Wine Lists

An extravagant wine wishlist

By Jane Parkinson

19 May, 2020

In the latest issue of Halliday magazine, international contributor Jane Parkinson gives herself an infinite budget to select some of the world’s finest wines for her absolute dream bottle haul. 

Imagine shopping for wine if money was no object. Just imagine. The thought of all those sumptuous, previously out-of-reach wines – whether they’re a personal preference, a rarity or something disgustingly expensive – would send any wine lover’s brain into delicious meltdown, wouldn’t it? If the wine world was truly your oyster, why wouldn’t you work your way through all those wines that the world considers to be the very best?

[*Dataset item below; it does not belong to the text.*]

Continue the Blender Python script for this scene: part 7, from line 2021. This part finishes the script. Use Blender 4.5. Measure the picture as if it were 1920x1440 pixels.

People in my line of work are a lucky lot. As in, a crazy lucky lot. To be able to taste some of these untouchable wines first-hand is a privilege that isn’t lost on my peers or myself. And don’t feel too sorry for us, but it can be cruel to some degree, too. Teasing us with a glimpse of what’s on offer only for the wealthy few, sending us into hedonistic wine oblivion for a fleeting moment, then snatching it away as the tasting ends, forcing us back to reality.

But let’s keep it positive and head into hypothetical oblivion, one country at a time.

1. 2016 Domaine de la Romanee-Conti, France

Miniscule yields, as late-harvesting as they can get away with, and whole-cluster fermentation all contribute to this most ethereal and grandiose of pinots. Mesmerising aromas of black cherries and red plums with a little flutter of mushrooms at this early stage. Brisk and lively, with well-defined and moreish fruit, while the tannins just dissolve on the palate. A wine idol that lives up to its status.

$38,999, drink by 2036

2. 2016 Pingus Dominio de Pingus, Spain

A famously romantic story of a young Danish boy Peter (nicknamed Pingus) Sisseck, whose uncle, a renowned Bordeaux winemaker, recommended he travel to Spain to check out Ribera del Duero. He put down roots in the region and today, this, his top cuvee, is a cult wine and Spain’s most expensive red. It’s famous for its intense, inky, iodine black fruit and black cherry palate with meaty tannins that will require serious ageing to melt into the fruit, liquorice and cinnamon spice.

$1199, drink by 2032

3. 2006 Giacomo Conterno Barolo Monfortino, Italy

The most celebrated Barolo in the world has its reputation for good reason, and this is one of its most admired vintages. Believed to be the first-ever Barolo made in the Riserva style (nearly 100 years ago), the key to this wine’s success are a beguiling aromatic intensity and bold but beautiful palate. It is bursting with dark cherry richness, framed by sweet tobacco notes and burly tannins, with an extraordinary length.

$4500 (magnum), drink by 2041

4. 2017 Quinta do Noval Vintage, Portugal

The decadence of this wine should be illegal. Mesmerising and indulgent yet already extremely giving, the lightness of touch to the mint and bay leaf aromas distract the nose only for a moment before revealing the full gamut of dense and pure black fruit. Dense fruit on the palate is shy to reveal itself, as it should be, but make no mistake it’s there. For now, the palate is enticing enough with freshness, sweet lusciousness and fearless tannins.

$229, ready by 2027, drink by 2057

5. 2018 Donnhoff Niederhauser Hermannshohle Riesling Grosses Gewachs Trocken, Germany

With four generations in the art of making riesling, this wine can be no better honed than by the Donnhoffs. It’s whole-bunch pressed and fermented with native yeasts in oak, before a few months of ageing on lees in stainless steel. Brisk, racy and tense with lemon, green apple and lime leading to a saline mineral freshness that enhances the grapefruit sourness and white pepper tingle.